Explica la historiadora Susan Tallman en el catálogo de la exposición que, antes de los setenta, cuando veías a un artista en el tren de Long Island un miércoles por la mañana, sabías que iba al psicoanalista; después de esa fecha, sabías que iba al grabador. “Eso tiene dos notables implicaciones: primera, que la angustia freudiana y los misterios metafísicos del subconsciente había sido suplantados por la tecnología mecánica; y segunda, que el artista del tren no quería convertirse en litógrafo más de lo que quería convertirse en psicoanalista. La producción del arte se había convertido en un trabajo en equipo”, señala Tallman.
Aunque hay préstamos de instituciones del otro lado del Atlántico, el 70% de las obras exhibidas pertenece a la imponente colección de grabados del Museo Británico, que lleva adquiriendo obra gráfica desde los tiempos de Hogarth en el siglo XVIII. Y casi la mitad de las piezas colgadas han sido adquiridas en los últimos ocho años, después de la exposición La escena americana: grabados de Hopper a Pollock (2008), de la que esta muestra constituye una suerte de continuación. Una secuela que, explica Hartwig Fischer, director del museo, “ha tenido que esperar a la apertura, hace dos años, de las nuevas salas donde se ubica para acomodar la monumental escala y la naturaleza seriada de los grabados estadounidenses posteriores a 1960”.

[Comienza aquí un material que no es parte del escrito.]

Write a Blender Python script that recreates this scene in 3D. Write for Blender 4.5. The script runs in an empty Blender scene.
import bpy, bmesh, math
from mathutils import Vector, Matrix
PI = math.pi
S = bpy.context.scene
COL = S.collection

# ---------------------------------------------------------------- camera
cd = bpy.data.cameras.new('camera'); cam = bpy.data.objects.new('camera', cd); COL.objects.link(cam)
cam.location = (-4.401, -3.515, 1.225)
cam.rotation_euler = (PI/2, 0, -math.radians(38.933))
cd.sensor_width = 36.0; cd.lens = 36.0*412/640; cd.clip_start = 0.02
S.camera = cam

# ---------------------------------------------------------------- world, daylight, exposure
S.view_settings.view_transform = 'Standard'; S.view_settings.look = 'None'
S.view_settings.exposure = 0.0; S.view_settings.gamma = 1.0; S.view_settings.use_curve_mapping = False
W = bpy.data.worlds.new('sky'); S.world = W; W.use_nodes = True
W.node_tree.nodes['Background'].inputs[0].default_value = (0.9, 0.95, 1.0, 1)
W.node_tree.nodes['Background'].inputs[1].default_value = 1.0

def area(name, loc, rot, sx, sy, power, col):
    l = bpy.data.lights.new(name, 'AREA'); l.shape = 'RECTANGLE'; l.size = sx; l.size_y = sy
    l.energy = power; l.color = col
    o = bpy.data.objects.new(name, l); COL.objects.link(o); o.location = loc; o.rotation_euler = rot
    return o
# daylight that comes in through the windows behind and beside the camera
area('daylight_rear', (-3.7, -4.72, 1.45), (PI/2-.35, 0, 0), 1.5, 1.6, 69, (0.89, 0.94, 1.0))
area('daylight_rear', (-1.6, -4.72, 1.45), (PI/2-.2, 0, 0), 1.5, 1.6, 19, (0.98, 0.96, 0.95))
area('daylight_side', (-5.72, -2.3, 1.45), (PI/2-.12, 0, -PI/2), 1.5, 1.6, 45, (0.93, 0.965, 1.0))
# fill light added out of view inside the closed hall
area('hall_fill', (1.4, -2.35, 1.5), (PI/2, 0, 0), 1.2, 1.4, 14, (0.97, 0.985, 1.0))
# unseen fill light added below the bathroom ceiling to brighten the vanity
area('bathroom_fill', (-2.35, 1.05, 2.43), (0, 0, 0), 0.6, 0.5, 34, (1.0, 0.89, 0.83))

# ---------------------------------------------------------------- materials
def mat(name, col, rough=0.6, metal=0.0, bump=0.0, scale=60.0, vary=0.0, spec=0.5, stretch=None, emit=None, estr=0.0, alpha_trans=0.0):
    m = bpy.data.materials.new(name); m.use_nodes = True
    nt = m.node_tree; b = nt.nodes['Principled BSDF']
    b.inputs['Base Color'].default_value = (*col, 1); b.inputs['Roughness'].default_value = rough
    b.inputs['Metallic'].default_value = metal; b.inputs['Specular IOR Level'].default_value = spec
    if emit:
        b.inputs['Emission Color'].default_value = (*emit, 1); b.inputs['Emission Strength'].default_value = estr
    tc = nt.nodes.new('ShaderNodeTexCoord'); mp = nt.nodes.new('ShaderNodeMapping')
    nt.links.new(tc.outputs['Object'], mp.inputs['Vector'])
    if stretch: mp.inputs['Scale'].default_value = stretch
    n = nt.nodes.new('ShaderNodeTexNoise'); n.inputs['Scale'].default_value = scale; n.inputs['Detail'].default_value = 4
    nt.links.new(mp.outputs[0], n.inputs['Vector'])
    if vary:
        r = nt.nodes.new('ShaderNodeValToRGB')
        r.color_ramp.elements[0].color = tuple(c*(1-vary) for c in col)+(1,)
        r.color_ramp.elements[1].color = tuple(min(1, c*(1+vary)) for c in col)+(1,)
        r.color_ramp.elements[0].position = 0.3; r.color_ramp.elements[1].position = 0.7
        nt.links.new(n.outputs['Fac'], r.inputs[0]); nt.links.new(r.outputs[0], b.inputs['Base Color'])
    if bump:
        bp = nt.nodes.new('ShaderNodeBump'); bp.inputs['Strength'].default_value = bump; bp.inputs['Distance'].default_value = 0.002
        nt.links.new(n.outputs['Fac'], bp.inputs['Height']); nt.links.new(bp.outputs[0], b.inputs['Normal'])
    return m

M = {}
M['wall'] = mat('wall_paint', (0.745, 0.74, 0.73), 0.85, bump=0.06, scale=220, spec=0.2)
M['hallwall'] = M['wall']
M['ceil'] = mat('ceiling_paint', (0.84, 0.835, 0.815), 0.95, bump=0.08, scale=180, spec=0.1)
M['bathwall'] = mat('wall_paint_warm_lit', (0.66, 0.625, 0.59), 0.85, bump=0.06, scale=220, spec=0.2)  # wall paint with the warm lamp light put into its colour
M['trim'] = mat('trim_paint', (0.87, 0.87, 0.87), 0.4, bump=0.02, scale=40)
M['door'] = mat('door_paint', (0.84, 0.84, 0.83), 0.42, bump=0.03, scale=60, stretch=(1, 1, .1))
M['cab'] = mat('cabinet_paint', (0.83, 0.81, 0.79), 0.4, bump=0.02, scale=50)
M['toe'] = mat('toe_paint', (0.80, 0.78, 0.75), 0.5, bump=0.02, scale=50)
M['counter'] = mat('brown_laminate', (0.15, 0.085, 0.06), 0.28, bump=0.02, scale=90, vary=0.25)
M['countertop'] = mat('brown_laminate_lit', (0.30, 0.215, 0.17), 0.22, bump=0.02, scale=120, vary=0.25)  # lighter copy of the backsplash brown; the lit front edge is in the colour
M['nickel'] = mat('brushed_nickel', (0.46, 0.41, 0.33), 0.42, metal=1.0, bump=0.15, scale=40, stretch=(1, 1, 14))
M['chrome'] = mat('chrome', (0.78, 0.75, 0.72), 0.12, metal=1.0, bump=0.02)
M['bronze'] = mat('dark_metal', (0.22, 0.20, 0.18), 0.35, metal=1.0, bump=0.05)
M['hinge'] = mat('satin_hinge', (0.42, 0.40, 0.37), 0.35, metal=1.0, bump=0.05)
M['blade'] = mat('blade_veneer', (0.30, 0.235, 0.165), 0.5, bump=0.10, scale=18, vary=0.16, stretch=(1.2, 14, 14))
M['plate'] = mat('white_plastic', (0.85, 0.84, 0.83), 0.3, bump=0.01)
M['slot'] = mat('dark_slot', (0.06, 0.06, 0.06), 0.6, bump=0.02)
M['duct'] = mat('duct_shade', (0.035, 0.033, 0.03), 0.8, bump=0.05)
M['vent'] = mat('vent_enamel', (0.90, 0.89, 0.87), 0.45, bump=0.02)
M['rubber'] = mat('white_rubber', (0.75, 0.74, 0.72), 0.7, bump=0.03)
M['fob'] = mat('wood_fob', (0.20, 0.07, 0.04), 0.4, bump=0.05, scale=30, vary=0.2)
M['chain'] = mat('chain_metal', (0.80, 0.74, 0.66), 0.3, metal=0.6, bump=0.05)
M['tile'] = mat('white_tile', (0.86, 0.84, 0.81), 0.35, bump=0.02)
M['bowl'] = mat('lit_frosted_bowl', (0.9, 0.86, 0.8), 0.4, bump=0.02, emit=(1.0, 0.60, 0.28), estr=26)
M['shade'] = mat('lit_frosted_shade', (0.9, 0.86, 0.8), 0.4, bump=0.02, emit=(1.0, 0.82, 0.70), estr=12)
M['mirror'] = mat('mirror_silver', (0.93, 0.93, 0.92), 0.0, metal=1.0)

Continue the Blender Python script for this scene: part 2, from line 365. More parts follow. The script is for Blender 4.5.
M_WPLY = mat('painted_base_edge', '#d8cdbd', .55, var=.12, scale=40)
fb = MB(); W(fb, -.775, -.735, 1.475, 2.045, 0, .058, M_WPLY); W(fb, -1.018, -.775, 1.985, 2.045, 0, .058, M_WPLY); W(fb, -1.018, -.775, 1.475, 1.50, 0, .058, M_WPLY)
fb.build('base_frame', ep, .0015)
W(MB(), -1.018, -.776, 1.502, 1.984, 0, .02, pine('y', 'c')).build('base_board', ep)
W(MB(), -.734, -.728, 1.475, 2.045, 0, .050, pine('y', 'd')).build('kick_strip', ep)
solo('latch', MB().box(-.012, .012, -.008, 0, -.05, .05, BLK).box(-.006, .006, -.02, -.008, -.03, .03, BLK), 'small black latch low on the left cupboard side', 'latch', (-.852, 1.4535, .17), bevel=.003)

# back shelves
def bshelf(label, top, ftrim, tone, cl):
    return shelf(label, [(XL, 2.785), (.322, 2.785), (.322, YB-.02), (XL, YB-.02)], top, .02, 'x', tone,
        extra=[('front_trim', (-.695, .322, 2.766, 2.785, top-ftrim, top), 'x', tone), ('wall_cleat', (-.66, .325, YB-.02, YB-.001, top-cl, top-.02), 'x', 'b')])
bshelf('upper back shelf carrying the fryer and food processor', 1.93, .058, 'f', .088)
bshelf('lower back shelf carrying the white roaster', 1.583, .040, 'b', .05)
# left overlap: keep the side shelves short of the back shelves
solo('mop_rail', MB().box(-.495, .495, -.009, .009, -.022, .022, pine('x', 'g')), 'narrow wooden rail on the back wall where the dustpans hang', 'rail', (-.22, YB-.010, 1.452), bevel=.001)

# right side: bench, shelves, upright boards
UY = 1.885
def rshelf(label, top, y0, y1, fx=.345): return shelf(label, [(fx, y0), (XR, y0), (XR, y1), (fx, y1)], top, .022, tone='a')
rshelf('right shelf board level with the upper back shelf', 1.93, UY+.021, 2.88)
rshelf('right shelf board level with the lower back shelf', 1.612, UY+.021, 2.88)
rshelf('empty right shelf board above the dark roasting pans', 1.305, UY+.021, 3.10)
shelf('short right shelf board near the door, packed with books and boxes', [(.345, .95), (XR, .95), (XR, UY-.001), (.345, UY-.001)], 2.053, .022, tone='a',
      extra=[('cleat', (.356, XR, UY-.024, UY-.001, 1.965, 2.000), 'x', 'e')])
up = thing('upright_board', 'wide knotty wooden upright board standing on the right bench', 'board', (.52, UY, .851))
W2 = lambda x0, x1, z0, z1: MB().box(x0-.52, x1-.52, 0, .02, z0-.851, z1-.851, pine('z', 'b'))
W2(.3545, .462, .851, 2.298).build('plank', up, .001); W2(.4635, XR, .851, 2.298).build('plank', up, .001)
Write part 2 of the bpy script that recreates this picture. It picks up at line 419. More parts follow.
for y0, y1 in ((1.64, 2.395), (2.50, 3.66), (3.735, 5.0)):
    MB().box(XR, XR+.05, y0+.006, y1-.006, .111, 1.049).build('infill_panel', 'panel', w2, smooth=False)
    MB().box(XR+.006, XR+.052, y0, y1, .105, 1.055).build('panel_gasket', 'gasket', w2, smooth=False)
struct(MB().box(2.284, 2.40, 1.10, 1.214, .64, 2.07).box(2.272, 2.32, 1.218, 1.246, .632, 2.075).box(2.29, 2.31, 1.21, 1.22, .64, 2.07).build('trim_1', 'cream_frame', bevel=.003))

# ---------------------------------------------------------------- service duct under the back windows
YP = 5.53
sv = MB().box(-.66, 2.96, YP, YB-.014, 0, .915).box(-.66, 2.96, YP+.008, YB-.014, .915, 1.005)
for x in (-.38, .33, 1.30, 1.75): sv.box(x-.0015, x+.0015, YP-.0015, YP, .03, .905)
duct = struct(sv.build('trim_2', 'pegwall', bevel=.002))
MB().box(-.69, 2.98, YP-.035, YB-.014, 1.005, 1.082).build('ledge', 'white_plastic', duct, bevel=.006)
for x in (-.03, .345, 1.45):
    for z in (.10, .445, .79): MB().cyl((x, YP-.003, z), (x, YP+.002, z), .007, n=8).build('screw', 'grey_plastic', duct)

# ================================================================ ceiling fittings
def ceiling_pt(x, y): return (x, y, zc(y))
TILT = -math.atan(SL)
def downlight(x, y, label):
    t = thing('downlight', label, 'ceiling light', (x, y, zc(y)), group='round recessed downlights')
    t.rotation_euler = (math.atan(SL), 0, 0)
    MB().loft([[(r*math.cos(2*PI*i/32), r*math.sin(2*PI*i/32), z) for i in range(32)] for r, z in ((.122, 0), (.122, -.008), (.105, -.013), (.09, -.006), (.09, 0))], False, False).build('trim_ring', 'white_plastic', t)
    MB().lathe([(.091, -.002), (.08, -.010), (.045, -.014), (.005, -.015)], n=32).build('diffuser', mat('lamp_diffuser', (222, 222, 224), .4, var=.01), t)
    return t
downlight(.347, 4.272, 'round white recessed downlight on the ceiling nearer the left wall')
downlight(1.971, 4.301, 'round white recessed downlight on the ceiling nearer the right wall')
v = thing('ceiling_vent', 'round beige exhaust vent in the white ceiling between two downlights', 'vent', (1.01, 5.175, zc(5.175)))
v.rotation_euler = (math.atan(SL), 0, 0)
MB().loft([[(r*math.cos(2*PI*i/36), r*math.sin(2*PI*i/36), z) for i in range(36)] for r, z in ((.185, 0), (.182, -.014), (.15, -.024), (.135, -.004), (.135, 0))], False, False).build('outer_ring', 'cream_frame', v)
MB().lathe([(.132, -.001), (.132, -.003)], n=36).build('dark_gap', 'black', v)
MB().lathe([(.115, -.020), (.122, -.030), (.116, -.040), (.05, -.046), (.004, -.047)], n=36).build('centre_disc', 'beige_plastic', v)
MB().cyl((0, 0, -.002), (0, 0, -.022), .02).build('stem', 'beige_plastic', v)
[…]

Sacadas de sus carpetas y colgadas en las 12 salas que abarca la exposición, las obras componen un viaje que sale del pop, para adentrarse en el minimalismo de Sol Lewitt y Donald Judd, el realismo de Alex Katz o el arte abiertamente político de las Guerrilla Girls. Pero también hablan de una época de radicales cambios sociales. La guerra de Vietnam, los supermercados, los viajes espaciales, la garganta de Janis Joplin, el amor supremo de Coltrane, el sueño de Martin Luther King, el feminismo, el orgullo gay, el sida y, también, la guerra contra el terror y la gran crisis financiera.
La llorosa Jackie tras el asesinato de John F. Kennedy o la cara de Nixon, coloreada con el verde del vestido de su esposa, estampada sobre un cartel en el que Andy Warhol pedía el voto por George McGovern, rival demócrata del republicano que llevó las mentiras y la vigilancia a la Casa Blanca. Las últimas salas ofrecen sutiles avisos sobre el principio del fin del sueño, sobre el declive de esa civilización que hoy parece ya un tanto lejana.
Los ritmos de trabajo de una institución como el Museo Británico hacen imposible pretender que la exposición –que de hecho se presentó semanas antes de la victoria de Trump el pasado noviembre- haya sido concebida como reacción a los nuevos tiempos que vive Estados Unidos. Pero lo bonito es que estos han dotado a la muestra de un significado y un poder aún mayores.
Si el sueño americano depende de la prosperidad, el nuevo milenio ha sido testigo de su eclipse parcial. “El poderío de la fabricación estadounidense ha entrado en competición con las economías de Asia. Los salarios de la América media se han estancado. La educación es prohibitiva y la movilidad social, la esencia de ese sueño, se ha vuelto más difícil”, explica Stephen Coppel, comisario de grabados del museo. “Pero a pesar de las incertidumbres, Estados Unidos sigue siendo un lugar vital y creativo”.
El tiempo dirá si el país de Trump, donde el poder cultural parece residir en la telerrealidad y la conspiranoia digital, sirve de acicate de la creatividad. De ser así, es probable que su vehículo sea más Internet que el papel grabado. Pero si una cosa ha demostrado el arte estadounidense, algo de lo que da fe esta exposición, es su portentosa capacidad de irreverencia.